War with the Kurds looms in Syria. Will a US senator’s threat of “crippling sanctions” make Damascus and Ankara back off?

US Senator Lindsey Graham on January 27 described the Syrian Kurds as “under threat from the new Syrian government that is aligned with Turkey”.
The Republican lawmaker said that he plans to this week put forward legislation, named the “Save the Kurds Act”, that will impose “crippling sanctions” on any government or group seen as involved in hostilities against the Kurds.
As fears grow that an ongoing brittle ceasefire between the Syrian Kurds and Syria’s post-Assad government will prove to be nothing but a delay leading up to a conflict over the lands still held by the Kurdish-led Syrian Democratic Forces (SDF) in northeastern Syria, bordering Turkey, Graham warned that abandoning the Kurds would be “a disaster for America’s reputation and national security interests”.

If the US abandons the SDF, it will be “a disaster for America’s reputation and national security interests”, according to Senator Lindsey Graham (Credit: Gage Skidmore, cc-by-sa 3.0).
It was the SDF, reminded Graham, that served as the chief US ally in destroying the Islamic State group’s territorial hold on extensive parts of Syria.
The “Save the Kurds Act” should attract bipartisan support but “must have teeth to make it effective”, the senator added.
With a potential war looming, Syria’s Defence Ministry and the SDF on January 24 extended a ceasefire by 15 days.
The US Trump administration has made it clear that Washington no longer regards the SDF as its key partner in battling remnants of Islamic State in Syria, saying that that role has been handed to Damascus.
The US military is using the pause in fighting to move thousands of Islamic State detainees, previously guarded by the SDF in northeastern Syria, to Iraq. There is anxiety that prison breaks could lead to the spread of many hardened Islamist terrorists across the region. US Central Command said on January 21 it would “help ensure the terrorists remain in secure detention facilities.”
Regional reports indicate that SDF forces have spent time provided by the ceasefire distributing weapons to residents in Kurdish-majority areas willing to take up arms, with calls having gone out for a general mobilisation.
On January 24, a Guardian reporter filing from the city of Deir ez-Zor in eastern Syria, reported: “Many residents in Kurdish-majority areas have armed themselves. Kurdish forces have dug in, having prepared for this fight for years, creating a vast subterranean tunnel network to facilitate guerrilla fighting against a better armed force.”
Turkey, which strongly backs the government in Damascus, regards the SDF, whose military backbone is the People’s Protection Units (YPG), as little different to the Kurdistan Workers’ Party (PKK), which, designated a terrorist organisation by Turkey and its Western allies, fought a four-decade insurgency against Ankara. That ended last year as Turkish and PKK officials agreed talks. Any permanent peace deal that results would require the full surrender of weapons by the PKK, which is based in the Qandil Mountains of northern Iraq.
The danger is that a war between the Damascus administration, headed by former Al-Qaeda jihadist but now Trump-backed Ahmed al-Sharaa, and the SDF could draw in both the PKK and Turkish forces. Groups among the millions of Kurds who live in Iran in proximity to the Turkish and Iraqi borders must also be a consideration.

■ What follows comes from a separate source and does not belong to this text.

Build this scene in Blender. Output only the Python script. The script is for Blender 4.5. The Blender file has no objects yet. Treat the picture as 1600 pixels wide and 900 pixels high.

Syria's Turkey and Trump-backed president, Ahmed al-Sharaa, with Turkey's leader Recep Tayyip Erdogan (Credit: Turkish presidency).
Turkish President Recep Tayyip Erdogan said on January 21 that the Kurdish forces in northeastern Syria must disarm and disband. He welcomed the ceasefire but said full disbandment would be required to prevent further fighting.
In 2019, when Turkey made an incursion into Syria to pursue Kurdish forces, Graham announced that he was intending to introduce legislation that would hit Ankara with “devastating” sanctions.
AFP on January 27 reported a spokesman for the political wing of the PKK as saying that recent clashes between Syria’s military and the SDF were a setback for PKK’s peace efforts with Turkey. He contended that the fighting was a “plot and conspiracy” aimed at derailing the talks with the Erdogan administration.
“The developments in Syria and the larger Middle East have a direct effect on the peace process in Turkey,” said Zagros Hiwa, the spokesman.
The SDF has controlled large parts of northeastern Syria for nearly a decade.
On January 21, Turkey rejected as “false” a claim that the Syrian Army's operations are being coordinated from a Damascus government HQ with instructions given in Turkish.